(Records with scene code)
◇ ◇ ◇ ◇
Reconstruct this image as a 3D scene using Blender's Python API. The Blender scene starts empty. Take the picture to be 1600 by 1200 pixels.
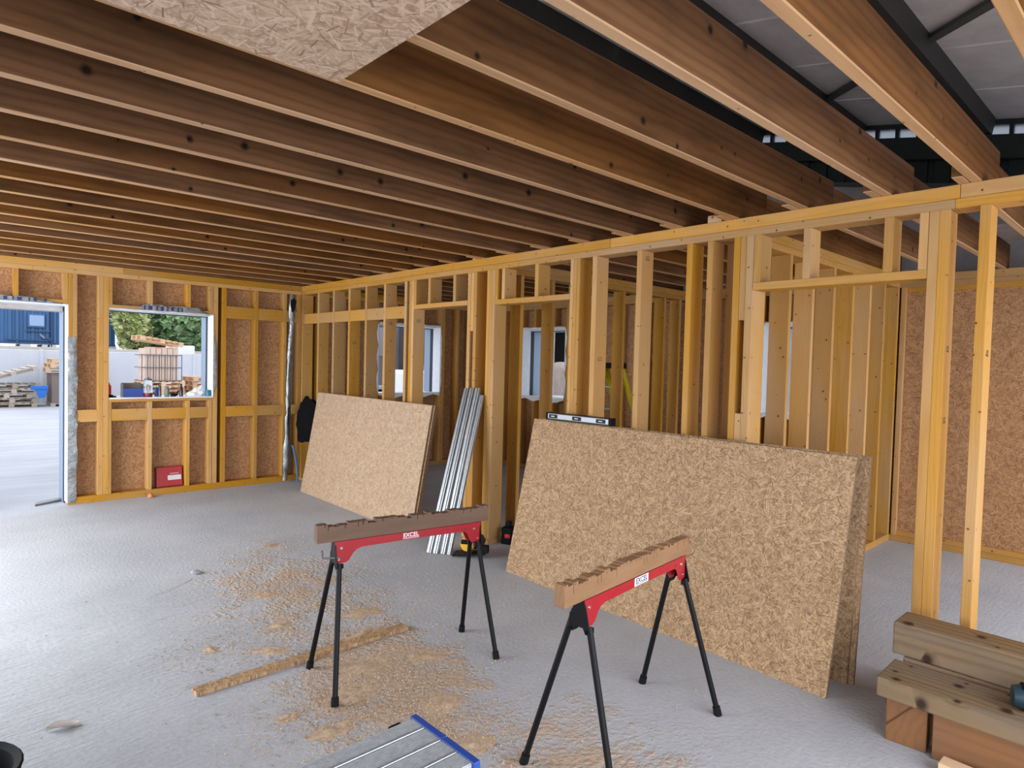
import bpy, bmesh, math, random
from math import radians as rad, pi, sin, cos
from mathutils import Matrix, Vector, noise

random.seed(11)
S = bpy.context.scene
COL = S.collection

# ---------------------------------------------------------------- camera
H_CAM = 1.6308
cam_d = bpy.data.cameras.new('camera')
cam_d.sensor_width = 36.0
cam_d.lens = 22.5885
cam_d.clip_end = 300
cam = bpy.data.objects.new('camera', cam_d)
COL.objects.link(cam)
_f = Vector((0.68215, 0.73043, -0.03344)).normalized()
_r = Vector((0.7307, -0.6822, 0.0259)).normalized()
_u = _r.cross(_f).normalized()
_r = _f.cross(_u)
cam.matrix_world = Matrix(((_r.x, _u.x, -_f.x, 0), (_r.y, _u.y, -_f.y, 0), (_r.z, _u.z, -_f.z, H_CAM), (0, 0, 0, 1)))
S.camera = cam

# ---------------------------------------------------------------- sky, exposure
wd = bpy.data.worlds.new('overcast_sky')
S.world = wd
wd.use_nodes = True
nt = wd.node_tree
nt.nodes.clear()
tc = nt.nodes.new('ShaderNodeTexCoord')
sep = nt.nodes.new('ShaderNodeSeparateXYZ')
nt.links.new(tc.outputs['Generated'], sep.inputs[0])
rp = nt.nodes.new('ShaderNodeValToRGB')
rp.color_ramp.elements[0].position = 0.0
rp.color_ramp.elements[0].color = (0.80, 0.87, 1.0, 1)
rp.color_ramp.elements[1].position = 0.75
rp.color_ramp.elements[1].color = (0.88, 0.95, 1.12, 1)
nt.links.new(sep.outputs[2], rp.inputs[0])
bg = nt.nodes.new('ShaderNodeBackground')
bg.inputs['Strength'].default_value = 1.1
nt.links.new(rp.outputs[0], bg.inputs[0])
wo = nt.nodes.new('ShaderNodeOutputWorld')
nt.links.new(bg.outputs[0], wo.inputs[0])



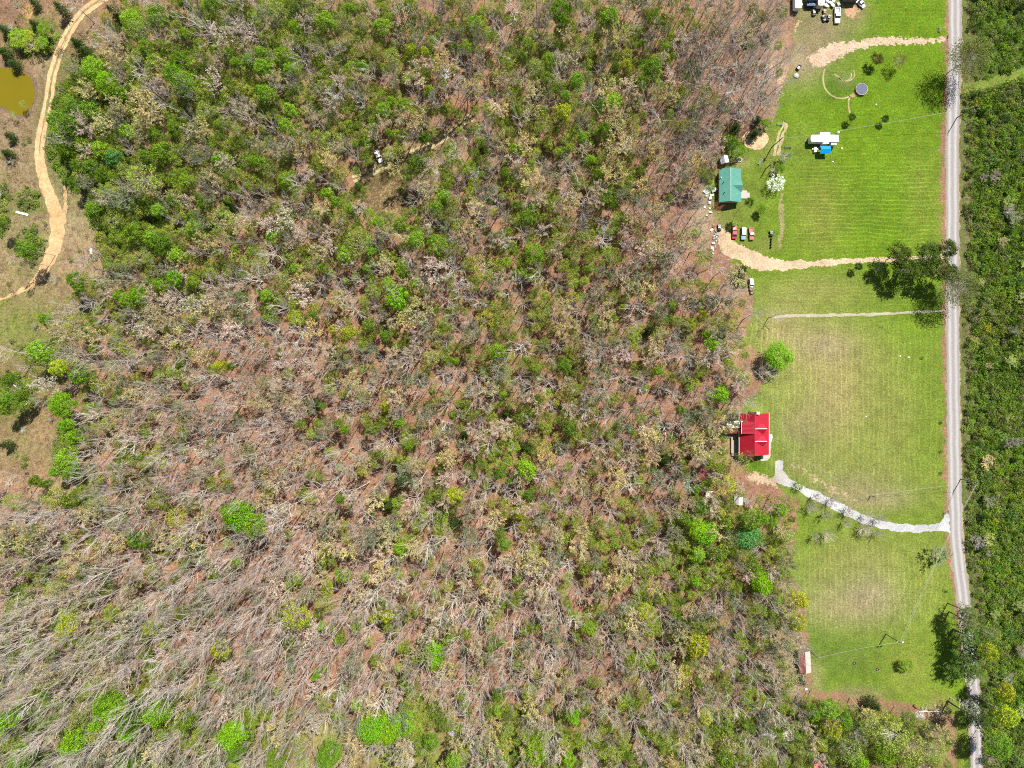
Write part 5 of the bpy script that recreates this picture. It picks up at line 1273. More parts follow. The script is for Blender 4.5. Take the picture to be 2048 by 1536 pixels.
◇ ◇ ◇ ◇
* The problem
Copy each line above precisely, dropping the pictures.

* Answer
Reconstruct this image as a 3D scene using Blender's Python API. The Blender scene starts empty. Take the picture to be 1600 by 1200 pixels.
import bpy, bmesh, math, random
from math import radians as rad, pi, sin, cos
from mathutils import Matrix, Vector, noise

random.seed(11)
S = bpy.context.scene
COL = S.collection

# ---------------------------------------------------------------- camera
H_CAM = 1.6308
cam_d = bpy.data.cameras.new('camera')
cam_d.sensor_width = 36.0
cam_d.lens = 22.5885
cam_d.clip_end = 300
cam = bpy.data.objects.new('camera', cam_d)
COL.objects.link(cam)
_f = Vector((0.68215, 0.73043, -0.03344)).normalized()
_r = Vector((0.7307, -0.6822, 0.0259)).normalized()
_u = _r.cross(_f).normalized()
_r = _f.cross(_u)
cam.matrix_world = Matrix(((_r.x, _u.x, -_f.x, 0), (_r.y, _u.y, -_f.y, 0), (_r.z, _u.z, -_f.z, H_CAM), (0, 0, 0, 1)))
S.camera = cam

# ---------------------------------------------------------------- sky, exposure
wd = bpy.data.worlds.new('overcast_sky')
S.world = wd
wd.use_nodes = True
nt = wd.node_tree
nt.nodes.clear()
tc = nt.nodes.new('ShaderNodeTexCoord')
sep = nt.nodes.new('ShaderNodeSeparateXYZ')
nt.links.new(tc.outputs['Generated'], sep.inputs[0])
rp = nt.nodes.new('ShaderNodeValToRGB')
rp.color_ramp.elements[0].position = 0.0
rp.color_ramp.elements[0].color = (0.80, 0.87, 1.0, 1)
rp.color_ramp.elements[1].position = 0.75
rp.color_ramp.elements[1].color = (0.88, 0.95, 1.12, 1)
nt.links.new(sep.outputs[2], rp.inputs[0])
bg = nt.nodes.new('ShaderNodeBackground')
bg.inputs['Strength'].default_value = 1.1
nt.links.new(rp.outputs[0], bg.inputs[0])
wo = nt.nodes.new('ShaderNodeOutputWorld')
nt.links.new(bg.outputs[0], wo.inputs[0])



Write part 5 of the bpy script that recreates this picture. It picks up at line 1273. More parts follow. The script is for Blender 4.5. Take the picture to be 2048 by 1536 pixels.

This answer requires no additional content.